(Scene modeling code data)

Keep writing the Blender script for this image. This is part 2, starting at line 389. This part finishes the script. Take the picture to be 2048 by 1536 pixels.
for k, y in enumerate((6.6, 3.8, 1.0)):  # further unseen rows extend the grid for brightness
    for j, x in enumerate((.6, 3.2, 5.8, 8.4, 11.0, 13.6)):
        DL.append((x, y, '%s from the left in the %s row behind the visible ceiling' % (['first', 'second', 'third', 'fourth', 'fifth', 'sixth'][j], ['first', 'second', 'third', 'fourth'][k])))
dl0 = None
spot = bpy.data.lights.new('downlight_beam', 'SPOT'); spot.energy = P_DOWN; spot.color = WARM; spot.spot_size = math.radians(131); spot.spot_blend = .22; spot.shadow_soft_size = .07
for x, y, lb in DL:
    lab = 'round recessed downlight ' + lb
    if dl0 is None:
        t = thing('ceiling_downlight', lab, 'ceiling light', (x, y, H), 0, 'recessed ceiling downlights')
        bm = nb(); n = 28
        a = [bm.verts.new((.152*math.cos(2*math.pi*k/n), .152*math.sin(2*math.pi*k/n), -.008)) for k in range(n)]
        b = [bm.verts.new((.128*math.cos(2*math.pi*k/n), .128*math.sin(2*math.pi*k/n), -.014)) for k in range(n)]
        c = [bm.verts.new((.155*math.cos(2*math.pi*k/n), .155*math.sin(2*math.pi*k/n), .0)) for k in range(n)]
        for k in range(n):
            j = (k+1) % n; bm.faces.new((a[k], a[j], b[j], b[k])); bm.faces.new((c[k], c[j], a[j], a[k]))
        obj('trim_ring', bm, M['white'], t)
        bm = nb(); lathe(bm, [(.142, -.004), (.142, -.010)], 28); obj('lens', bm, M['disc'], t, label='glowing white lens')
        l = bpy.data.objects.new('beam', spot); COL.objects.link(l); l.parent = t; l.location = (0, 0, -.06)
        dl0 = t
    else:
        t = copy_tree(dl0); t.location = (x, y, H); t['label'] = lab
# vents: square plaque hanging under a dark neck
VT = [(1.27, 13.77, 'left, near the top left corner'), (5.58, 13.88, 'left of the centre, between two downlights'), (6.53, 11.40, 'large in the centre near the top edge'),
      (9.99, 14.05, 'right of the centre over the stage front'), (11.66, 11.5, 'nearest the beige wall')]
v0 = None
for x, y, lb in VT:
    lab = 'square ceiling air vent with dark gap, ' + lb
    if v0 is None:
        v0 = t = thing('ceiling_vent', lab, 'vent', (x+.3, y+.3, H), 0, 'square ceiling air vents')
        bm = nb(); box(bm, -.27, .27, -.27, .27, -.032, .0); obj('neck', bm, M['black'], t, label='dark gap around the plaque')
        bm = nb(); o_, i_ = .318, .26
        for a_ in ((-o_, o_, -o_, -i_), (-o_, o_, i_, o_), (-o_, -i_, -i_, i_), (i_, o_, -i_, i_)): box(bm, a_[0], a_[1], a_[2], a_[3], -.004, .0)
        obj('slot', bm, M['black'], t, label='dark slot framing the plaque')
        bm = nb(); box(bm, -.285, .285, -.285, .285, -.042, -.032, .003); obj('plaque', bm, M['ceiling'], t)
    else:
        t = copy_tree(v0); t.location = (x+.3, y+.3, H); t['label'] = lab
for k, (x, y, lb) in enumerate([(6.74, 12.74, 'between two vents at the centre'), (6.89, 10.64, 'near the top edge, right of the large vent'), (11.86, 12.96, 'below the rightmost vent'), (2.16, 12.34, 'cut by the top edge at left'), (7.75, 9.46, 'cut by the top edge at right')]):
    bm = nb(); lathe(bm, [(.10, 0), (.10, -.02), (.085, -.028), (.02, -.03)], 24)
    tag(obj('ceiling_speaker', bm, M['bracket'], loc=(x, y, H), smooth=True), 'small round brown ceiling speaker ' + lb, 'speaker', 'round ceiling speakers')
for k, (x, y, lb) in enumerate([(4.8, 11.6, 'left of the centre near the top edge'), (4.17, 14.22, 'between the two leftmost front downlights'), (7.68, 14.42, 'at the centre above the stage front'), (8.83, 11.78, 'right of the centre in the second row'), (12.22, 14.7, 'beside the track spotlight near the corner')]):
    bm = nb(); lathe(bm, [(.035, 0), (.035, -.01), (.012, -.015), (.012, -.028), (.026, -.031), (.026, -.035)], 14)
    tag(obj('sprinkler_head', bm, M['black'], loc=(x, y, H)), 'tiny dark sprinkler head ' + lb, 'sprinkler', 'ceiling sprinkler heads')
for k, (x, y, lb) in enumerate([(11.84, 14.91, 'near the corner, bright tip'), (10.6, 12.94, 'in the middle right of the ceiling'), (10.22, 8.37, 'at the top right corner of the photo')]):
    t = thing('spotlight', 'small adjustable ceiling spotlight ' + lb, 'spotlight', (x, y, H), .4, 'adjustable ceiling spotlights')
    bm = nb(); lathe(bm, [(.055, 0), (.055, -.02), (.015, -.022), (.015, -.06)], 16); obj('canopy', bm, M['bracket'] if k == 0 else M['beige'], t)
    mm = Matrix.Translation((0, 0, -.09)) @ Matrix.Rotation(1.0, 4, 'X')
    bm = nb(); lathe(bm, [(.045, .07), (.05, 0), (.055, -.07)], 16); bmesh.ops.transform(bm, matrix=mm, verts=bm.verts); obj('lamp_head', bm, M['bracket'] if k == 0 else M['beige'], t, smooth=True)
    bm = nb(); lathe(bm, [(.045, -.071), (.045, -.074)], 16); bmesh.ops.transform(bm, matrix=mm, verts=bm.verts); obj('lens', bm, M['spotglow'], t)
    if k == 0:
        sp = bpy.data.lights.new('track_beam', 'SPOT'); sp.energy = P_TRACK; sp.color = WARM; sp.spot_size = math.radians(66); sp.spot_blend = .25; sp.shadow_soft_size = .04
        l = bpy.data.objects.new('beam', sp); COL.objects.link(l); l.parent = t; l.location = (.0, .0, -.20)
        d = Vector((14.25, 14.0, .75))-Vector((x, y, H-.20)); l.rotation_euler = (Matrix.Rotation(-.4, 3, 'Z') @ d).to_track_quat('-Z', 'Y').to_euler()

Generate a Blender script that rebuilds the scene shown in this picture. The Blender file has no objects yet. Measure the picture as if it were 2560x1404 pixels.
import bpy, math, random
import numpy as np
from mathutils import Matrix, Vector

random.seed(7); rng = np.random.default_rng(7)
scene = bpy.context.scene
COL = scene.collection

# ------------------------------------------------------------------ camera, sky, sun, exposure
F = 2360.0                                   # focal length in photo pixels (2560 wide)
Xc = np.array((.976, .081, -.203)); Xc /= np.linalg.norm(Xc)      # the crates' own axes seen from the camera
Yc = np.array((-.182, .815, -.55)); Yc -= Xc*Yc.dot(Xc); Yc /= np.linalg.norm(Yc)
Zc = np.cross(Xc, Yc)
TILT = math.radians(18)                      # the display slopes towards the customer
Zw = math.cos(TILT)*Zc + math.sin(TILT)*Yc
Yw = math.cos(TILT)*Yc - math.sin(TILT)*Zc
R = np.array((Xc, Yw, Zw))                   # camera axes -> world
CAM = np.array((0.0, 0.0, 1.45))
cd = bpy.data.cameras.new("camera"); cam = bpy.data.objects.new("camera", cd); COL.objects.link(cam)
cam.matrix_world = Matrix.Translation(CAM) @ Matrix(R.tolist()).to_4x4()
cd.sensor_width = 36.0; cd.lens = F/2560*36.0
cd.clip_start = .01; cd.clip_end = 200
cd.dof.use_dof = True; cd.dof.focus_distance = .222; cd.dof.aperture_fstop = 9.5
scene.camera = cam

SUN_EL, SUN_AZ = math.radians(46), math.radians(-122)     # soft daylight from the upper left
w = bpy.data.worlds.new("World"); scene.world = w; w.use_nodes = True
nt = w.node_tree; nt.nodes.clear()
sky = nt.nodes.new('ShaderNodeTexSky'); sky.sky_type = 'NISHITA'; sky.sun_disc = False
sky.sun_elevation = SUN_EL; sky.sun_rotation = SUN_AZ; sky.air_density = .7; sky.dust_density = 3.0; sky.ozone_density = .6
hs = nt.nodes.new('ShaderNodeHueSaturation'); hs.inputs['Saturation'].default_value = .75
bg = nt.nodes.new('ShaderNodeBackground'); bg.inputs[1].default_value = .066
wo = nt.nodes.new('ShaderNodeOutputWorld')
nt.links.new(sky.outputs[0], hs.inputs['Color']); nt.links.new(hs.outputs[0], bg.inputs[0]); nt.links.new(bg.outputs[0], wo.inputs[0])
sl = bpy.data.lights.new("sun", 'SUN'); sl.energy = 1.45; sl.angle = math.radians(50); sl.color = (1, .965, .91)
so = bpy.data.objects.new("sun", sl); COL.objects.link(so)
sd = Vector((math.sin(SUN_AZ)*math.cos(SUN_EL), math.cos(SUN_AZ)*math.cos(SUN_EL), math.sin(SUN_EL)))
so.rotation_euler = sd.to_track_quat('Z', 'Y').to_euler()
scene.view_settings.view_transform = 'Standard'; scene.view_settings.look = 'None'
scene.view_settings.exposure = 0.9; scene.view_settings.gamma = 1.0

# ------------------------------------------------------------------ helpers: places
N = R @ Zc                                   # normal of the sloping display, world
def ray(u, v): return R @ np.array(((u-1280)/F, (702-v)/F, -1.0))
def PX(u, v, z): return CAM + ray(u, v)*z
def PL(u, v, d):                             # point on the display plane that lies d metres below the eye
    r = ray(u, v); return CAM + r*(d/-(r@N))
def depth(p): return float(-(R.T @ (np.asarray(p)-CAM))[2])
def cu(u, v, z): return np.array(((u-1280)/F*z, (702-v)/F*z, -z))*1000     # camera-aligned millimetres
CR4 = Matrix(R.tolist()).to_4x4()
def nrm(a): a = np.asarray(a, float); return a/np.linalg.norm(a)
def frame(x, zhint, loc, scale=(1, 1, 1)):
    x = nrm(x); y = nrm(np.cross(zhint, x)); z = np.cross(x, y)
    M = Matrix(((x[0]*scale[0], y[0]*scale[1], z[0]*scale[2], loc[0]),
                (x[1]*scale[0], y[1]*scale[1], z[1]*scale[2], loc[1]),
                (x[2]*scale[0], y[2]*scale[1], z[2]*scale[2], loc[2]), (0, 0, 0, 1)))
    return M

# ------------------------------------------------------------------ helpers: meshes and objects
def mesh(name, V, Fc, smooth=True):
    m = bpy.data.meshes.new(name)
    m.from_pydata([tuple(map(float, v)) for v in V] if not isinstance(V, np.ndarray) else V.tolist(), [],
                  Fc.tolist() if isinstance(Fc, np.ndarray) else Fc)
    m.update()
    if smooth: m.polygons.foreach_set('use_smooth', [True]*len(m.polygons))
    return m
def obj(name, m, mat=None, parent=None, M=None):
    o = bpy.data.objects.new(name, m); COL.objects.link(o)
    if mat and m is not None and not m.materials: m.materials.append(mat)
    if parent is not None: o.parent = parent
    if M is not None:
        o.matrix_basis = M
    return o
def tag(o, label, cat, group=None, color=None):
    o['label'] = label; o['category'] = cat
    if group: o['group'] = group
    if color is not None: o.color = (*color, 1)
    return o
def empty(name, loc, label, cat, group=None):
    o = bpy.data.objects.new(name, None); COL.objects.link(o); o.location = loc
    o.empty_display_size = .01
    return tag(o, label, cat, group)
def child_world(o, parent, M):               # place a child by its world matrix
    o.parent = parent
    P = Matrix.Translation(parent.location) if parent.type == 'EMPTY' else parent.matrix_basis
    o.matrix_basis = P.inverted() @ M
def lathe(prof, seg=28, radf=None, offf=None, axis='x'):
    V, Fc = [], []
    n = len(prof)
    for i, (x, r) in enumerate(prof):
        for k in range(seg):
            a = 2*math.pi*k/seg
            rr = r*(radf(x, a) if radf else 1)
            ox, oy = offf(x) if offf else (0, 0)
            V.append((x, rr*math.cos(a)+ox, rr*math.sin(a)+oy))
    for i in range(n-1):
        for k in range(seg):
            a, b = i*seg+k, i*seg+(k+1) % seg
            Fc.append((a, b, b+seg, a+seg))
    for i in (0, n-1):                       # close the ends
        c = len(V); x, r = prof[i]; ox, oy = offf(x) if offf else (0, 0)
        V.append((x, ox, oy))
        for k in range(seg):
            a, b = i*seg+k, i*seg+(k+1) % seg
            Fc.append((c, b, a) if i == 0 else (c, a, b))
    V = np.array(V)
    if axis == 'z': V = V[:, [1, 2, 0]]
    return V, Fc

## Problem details
Exactly as written, quote the lines from the one that has "Generate a Blender" down to the one that has "COL = scene.collection", and include both.

## The solution
Generate a Blender script that rebuilds the scene shown in this picture. The Blender file has no objects yet. Measure the picture as if it were 2560x1404 pixels.
import bpy, math, random
import numpy as np
from mathutils import Matrix, Vector

random.seed(7); rng = np.random.default_rng(7)
scene = bpy.context.scene
COL = scene.collection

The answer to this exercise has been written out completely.